The electoral district covered the counties of Velká Bíteš, Moravské Budějovice, Dačice, Hrotovice, Jaroslavice, Jemnice, Jihlava, Moravský Krumlov, Velké Meziříčí, Mikulov, Náměšť nad Oslavou, Slavonice, Telč, Třebíč, Třešť, Vranov and Znojmo.[5]
The 1921 Czechoslovak census estimated that the Jihlava 10th electoral district had 432,310 inhabitants.[3] Thus there was one Chamber of Deputies member for each 48,034 inhabitants, somewhat above than the national average of 45,319 inhabitants per seat.[3] As of the 1930 census Jihlava 10th electoral district had 435,177 inhabitants (48,353 inhabitants/seat).[6]
In election to the Senate the Jihlava 10th electoral district was part of the Brno 6th senatorial electoral district, together with the Brno 11th and Uherské Hradiště 13th electoral districts.[2] The Brno 6th senatorial electoral district elected 17 senators.[2]

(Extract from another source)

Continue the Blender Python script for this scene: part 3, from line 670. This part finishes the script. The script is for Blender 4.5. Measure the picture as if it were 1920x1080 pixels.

In the 1920 Czechoslovak parliamentary election Franz Pittinger (Farmers' League, BdL) and Dr. Emmerich Radda (German National Party, DNP) were elected, being candidates of the bourgeois unity list of the German Christian Social People's Party (DCSVP).[7]

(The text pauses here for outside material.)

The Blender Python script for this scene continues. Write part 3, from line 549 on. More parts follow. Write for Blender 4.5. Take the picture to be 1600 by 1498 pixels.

Amongst the deputies elected from the Jihlava 10th electoral district in the 1920 Czechoslovak parliamentary election were Johann Wagner (BdL) and Erwin Zajicek (DCSVP).[7]

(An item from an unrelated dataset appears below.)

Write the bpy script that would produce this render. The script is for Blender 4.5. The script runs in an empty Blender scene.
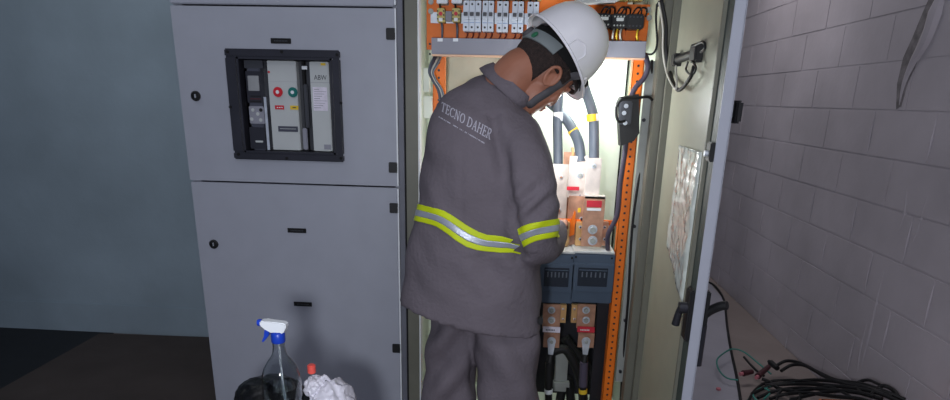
import bpy, bmesh, math, random
from mathutils import Vector, Matrix, noise
from mathutils.bvhtree import BVHTree
random.seed(7)
SC = bpy.context.scene; COL = SC.collection
# ------------------------------------------------------------------ camera
F_PX, CX, CY = 627.71, 475.0, 300.0
RW = Matrix(((0.99723601, -0.04218897, 0.06115913), (0.07112824, 0.30418673, -0.94995327), (0.02147375, 0.95167774, 0.30634679)))
CAM = Vector((0, -2.2, 1.43))
cd = bpy.data.cameras.new('camera'); cam = bpy.data.objects.new('camera', cd); COL.objects.link(cam)
cam.matrix_world = Matrix.Translation(CAM) @ RW.to_4x4()
cd.sensor_width = 36; cd.lens = F_PX / 950 * 36; cd.shift_y = (CY - 200) / 950; cd.clip_start = .02
SC.camera = cam
# ------------------------------------------------------------------ light and exposure
SC.view_settings.view_transform = 'Standard'; SC.view_settings.look = 'None'
SC.view_settings.exposure = 0.0; SC.view_settings.gamma = 1; SC.view_settings.use_curve_mapping = False
w = bpy.data.worlds.new('world'); SC.world = w; w.use_nodes = True
w.node_tree.nodes['Background'].inputs[0].default_value = (.62, .72, 1, 1)
w.node_tree.nodes['Background'].inputs[1].default_value = .34
def lamp(name, kind, loc, energy, color=(1, 1, 1), size=.3, size_y=None, target=None, spot=None):
    l = bpy.data.lights.new(name, kind); l.energy = energy; l.color = color
    if kind == 'AREA':
        l.size = size
        if size_y: l.shape = 'RECTANGLE'; l.size_y = size_y
    else: l.shadow_soft_size = size
    if spot: l.spot_size = math.radians(spot); l.spot_blend = .6
    o = bpy.data.objects.new(name, l); COL.objects.link(o); o.location = loc
    if target is not None: o.rotation_euler = (Vector(target) - Vector(loc)).to_track_quat('-Z', 'Y').to_euler()
    return o
lamp('room_light', 'AREA', (.2, -1.9, 2.9), 15, (.92, .93, 1), 1.8, 1.2, (.1, -1.2, 0))
lamp('far_wall_fill', 'AREA', (1.1, 2.2, 2.9), 17, (1, .96, .98), .6, 1.6, (1.3, 2.2, 0))  # added fill, brightens the far part of the right wall
lamp('left_wall_fill', 'AREA', (-1.9, -.5, 2.9), 9, (.90, .96, 1), .8, .8, (-1.7, 1.2, 1.9))  # added fill, lifts the left part of the back wall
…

In the 1929 Czechoslovak parliamentary election in the Jihlava 10the electoral district Czechoslovak parties obtained 62.5% of the votes and German parties 29.9%. Zajicek and Wagner were re-elected.[7] Viktor Stern of the Communist Party of Czechoslovakia was elected, he had previously represented the Česká Lípa 5th electoral district.[7]
Party | Votes | % | |
---|---|---|---|
Republican Party of Agrarian and Smallholding Peoples | 44,401 | 19.17 | |
Czechoslovak People's Party | 42,324 | 18.28 | |
Czechoslovak Social Democratic Workers Party | 25,787 | 11.14 | |
German Christian Social People's Party | 25,078 | 10.83 | |
German Electoral Coalition | 19,232 | 8.31 | |
Czechoslovak National Socialist Party | 18,129 | 7.83 | |
Communist Party of Czechoslovakia | 16,010 | 6.91 | |
German National Party | 11,177 | 4.83 | |
Czechoslovak Traders' Party | 11,027 | 4.76 | |
German Social Democratic Workers Party | 9,911 | 4.28 | |
German National Socialist Workers' Party | 3,774 | 1.63 | |
Czechoslovak National Democracy | 3,137 | 1.35 | |
United Jewish and Polish Parties | 1,570 | 0.68 | |
Total | 231,557 | 100 |
In the 1935 Czechoslovak parliamentary election Zajicek was re-elected for a third term.[7] Newcomers to the Chamber of Deputies from the electoral district included Dr. Theodor Jilly (Sudeten German Party, SdP), Franz Karmasin (SdP) and Anton Sogl (SdP).[7] Karmasin would later become the Slovak Secretary of State for German Affairs and then a Waffen-SS Sturmbannführer.[9] Whilst the DCSVP was weakened across all of Czechoslovakia in the 1935 vote, it retained some degree of strength in the Jihlava 10th electoral district (losing some 10,000 votes compared to 1929).[10]